Records from a data source:

----------

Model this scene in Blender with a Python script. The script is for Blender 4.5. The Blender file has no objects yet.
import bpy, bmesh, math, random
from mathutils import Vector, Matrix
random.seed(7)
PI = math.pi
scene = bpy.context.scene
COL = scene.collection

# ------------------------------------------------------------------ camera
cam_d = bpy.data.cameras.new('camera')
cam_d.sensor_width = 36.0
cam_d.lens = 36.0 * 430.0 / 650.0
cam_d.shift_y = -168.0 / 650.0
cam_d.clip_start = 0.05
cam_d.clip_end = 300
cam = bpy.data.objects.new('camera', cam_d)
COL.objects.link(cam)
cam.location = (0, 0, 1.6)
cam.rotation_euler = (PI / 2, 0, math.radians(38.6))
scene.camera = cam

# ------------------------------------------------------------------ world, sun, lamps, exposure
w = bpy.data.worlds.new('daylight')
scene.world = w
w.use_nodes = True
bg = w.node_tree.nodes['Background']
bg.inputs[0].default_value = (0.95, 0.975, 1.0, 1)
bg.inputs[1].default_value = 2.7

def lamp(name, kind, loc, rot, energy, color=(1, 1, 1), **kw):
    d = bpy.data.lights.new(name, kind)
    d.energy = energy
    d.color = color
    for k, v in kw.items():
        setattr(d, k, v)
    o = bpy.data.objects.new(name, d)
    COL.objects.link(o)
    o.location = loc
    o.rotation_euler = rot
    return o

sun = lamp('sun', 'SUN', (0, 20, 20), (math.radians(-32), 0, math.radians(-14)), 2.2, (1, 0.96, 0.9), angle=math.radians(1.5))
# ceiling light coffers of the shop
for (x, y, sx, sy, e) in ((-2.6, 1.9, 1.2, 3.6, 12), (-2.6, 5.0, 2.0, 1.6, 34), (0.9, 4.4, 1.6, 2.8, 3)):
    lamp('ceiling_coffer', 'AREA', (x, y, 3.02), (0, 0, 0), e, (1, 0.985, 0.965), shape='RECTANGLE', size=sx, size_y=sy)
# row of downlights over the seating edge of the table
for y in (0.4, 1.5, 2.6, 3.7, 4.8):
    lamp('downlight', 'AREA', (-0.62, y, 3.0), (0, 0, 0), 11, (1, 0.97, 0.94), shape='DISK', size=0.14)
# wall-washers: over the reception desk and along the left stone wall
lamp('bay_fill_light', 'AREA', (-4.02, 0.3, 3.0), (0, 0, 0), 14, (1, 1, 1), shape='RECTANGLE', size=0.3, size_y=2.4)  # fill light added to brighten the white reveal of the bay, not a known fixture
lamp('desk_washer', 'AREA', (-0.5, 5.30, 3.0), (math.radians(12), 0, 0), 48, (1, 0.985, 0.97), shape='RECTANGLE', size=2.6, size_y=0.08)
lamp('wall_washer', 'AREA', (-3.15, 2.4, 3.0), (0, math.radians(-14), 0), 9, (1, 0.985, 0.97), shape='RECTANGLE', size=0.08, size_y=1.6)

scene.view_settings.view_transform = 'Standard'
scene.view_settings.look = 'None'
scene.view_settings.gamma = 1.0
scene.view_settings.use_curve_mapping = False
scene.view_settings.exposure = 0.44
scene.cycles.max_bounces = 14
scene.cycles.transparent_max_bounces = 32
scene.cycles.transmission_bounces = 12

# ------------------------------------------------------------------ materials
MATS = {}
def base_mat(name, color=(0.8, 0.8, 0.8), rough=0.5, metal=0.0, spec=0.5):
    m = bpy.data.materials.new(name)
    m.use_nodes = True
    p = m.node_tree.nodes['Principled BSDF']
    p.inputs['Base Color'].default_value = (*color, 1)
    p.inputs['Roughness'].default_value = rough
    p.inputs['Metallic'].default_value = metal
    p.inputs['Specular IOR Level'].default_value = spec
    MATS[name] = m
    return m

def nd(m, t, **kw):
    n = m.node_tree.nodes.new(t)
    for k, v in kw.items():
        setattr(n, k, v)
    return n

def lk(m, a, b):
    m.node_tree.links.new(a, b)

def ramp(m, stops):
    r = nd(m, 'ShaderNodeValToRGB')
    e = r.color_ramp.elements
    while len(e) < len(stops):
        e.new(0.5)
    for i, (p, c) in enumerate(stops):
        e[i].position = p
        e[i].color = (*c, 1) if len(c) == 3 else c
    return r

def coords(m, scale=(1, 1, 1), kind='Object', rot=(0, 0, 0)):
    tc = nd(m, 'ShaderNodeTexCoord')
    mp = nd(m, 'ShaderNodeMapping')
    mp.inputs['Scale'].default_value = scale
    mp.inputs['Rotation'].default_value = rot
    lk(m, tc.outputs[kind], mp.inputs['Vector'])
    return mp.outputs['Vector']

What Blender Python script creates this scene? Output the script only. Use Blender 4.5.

----------

_Directive_
Extract the listing in its entirety and repeat it exactly.

_Solution to the problem_
Model this scene in Blender with a Python script. The script is for Blender 4.5. The Blender file has no objects yet.
import bpy, bmesh, math, random
from mathutils import Vector, Matrix
random.seed(7)
PI = math.pi
scene = bpy.context.scene
COL = scene.collection

# ------------------------------------------------------------------ camera
cam_d = bpy.data.cameras.new('camera')
cam_d.sensor_width = 36.0
cam_d.lens = 36.0 * 430.0 / 650.0
cam_d.shift_y = -168.0 / 650.0
cam_d.clip_start = 0.05
cam_d.clip_end = 300
cam = bpy.data.objects.new('camera', cam_d)
COL.objects.link(cam)
cam.location = (0, 0, 1.6)
cam.rotation_euler = (PI / 2, 0, math.radians(38.6))
scene.camera = cam

# ------------------------------------------------------------------ world, sun, lamps, exposure
w = bpy.data.worlds.new('daylight')
scene.world = w
w.use_nodes = True
bg = w.node_tree.nodes['Background']
bg.inputs[0].default_value = (0.95, 0.975, 1.0, 1)
bg.inputs[1].default_value = 2.7

def lamp(name, kind, loc, rot, energy, color=(1, 1, 1), **kw):
    d = bpy.data.lights.new(name, kind)
    d.energy = energy
    d.color = color
    for k, v in kw.items():
        setattr(d, k, v)
    o = bpy.data.objects.new(name, d)
    COL.objects.link(o)
    o.location = loc
    o.rotation_euler = rot
    return o

sun = lamp('sun', 'SUN', (0, 20, 20), (math.radians(-32), 0, math.radians(-14)), 2.2, (1, 0.96, 0.9), angle=math.radians(1.5))
# ceiling light coffers of the shop
for (x, y, sx, sy, e) in ((-2.6, 1.9, 1.2, 3.6, 12), (-2.6, 5.0, 2.0, 1.6, 34), (0.9, 4.4, 1.6, 2.8, 3)):
    lamp('ceiling_coffer', 'AREA', (x, y, 3.02), (0, 0, 0), e, (1, 0.985, 0.965), shape='RECTANGLE', size=sx, size_y=sy)
# row of downlights over the seating edge of the table
for y in (0.4, 1.5, 2.6, 3.7, 4.8):
    lamp('downlight', 'AREA', (-0.62, y, 3.0), (0, 0, 0), 11, (1, 0.97, 0.94), shape='DISK', size=0.14)
# wall-washers: over the reception desk and along the left stone wall
lamp('bay_fill_light', 'AREA', (-4.02, 0.3, 3.0), (0, 0, 0), 14, (1, 1, 1), shape='RECTANGLE', size=0.3, size_y=2.4)  # fill light added to brighten the white reveal of the bay, not a known fixture
lamp('desk_washer', 'AREA', (-0.5, 5.30, 3.0), (math.radians(12), 0, 0), 48, (1, 0.985, 0.97), shape='RECTANGLE', size=2.6, size_y=0.08)
lamp('wall_washer', 'AREA', (-3.15, 2.4, 3.0), (0, math.radians(-14), 0), 9, (1, 0.985, 0.97), shape='RECTANGLE', size=0.08, size_y=1.6)

scene.view_settings.view_transform = 'Standard'
scene.view_settings.look = 'None'
scene.view_settings.gamma = 1.0
scene.view_settings.use_curve_mapping = False
scene.view_settings.exposure = 0.44
scene.cycles.max_bounces = 14
scene.cycles.transparent_max_bounces = 32
scene.cycles.transmission_bounces = 12

# ------------------------------------------------------------------ materials
MATS = {}
def base_mat(name, color=(0.8, 0.8, 0.8), rough=0.5, metal=0.0, spec=0.5):
    m = bpy.data.materials.new(name)
    m.use_nodes = True
    p = m.node_tree.nodes['Principled BSDF']
    p.inputs['Base Color'].default_value = (*color, 1)
    p.inputs['Roughness'].default_value = rough
    p.inputs['Metallic'].default_value = metal
    p.inputs['Specular IOR Level'].default_value = spec
    MATS[name] = m
    return m

def nd(m, t, **kw):
    n = m.node_tree.nodes.new(t)
    for k, v in kw.items():
        setattr(n, k, v)
    return n

def lk(m, a, b):
    m.node_tree.links.new(a, b)

def ramp(m, stops):
    r = nd(m, 'ShaderNodeValToRGB')
    e = r.color_ramp.elements
    while len(e) < len(stops):
        e.new(0.5)
    for i, (p, c) in enumerate(stops):
        e[i].position = p
        e[i].color = (*c, 1) if len(c) == 3 else c
    return r

def coords(m, scale=(1, 1, 1), kind='Object', rot=(0, 0, 0)):
    tc = nd(m, 'ShaderNodeTexCoord')
    mp = nd(m, 'ShaderNodeMapping')
    mp.inputs['Scale'].default_value = scale
    mp.inputs['Rotation'].default_value = rot
    lk(m, tc.outputs[kind], mp.inputs['Vector'])
    return mp.outputs['Vector']

What Blender Python script creates this scene? Output the script only. Use Blender 4.5.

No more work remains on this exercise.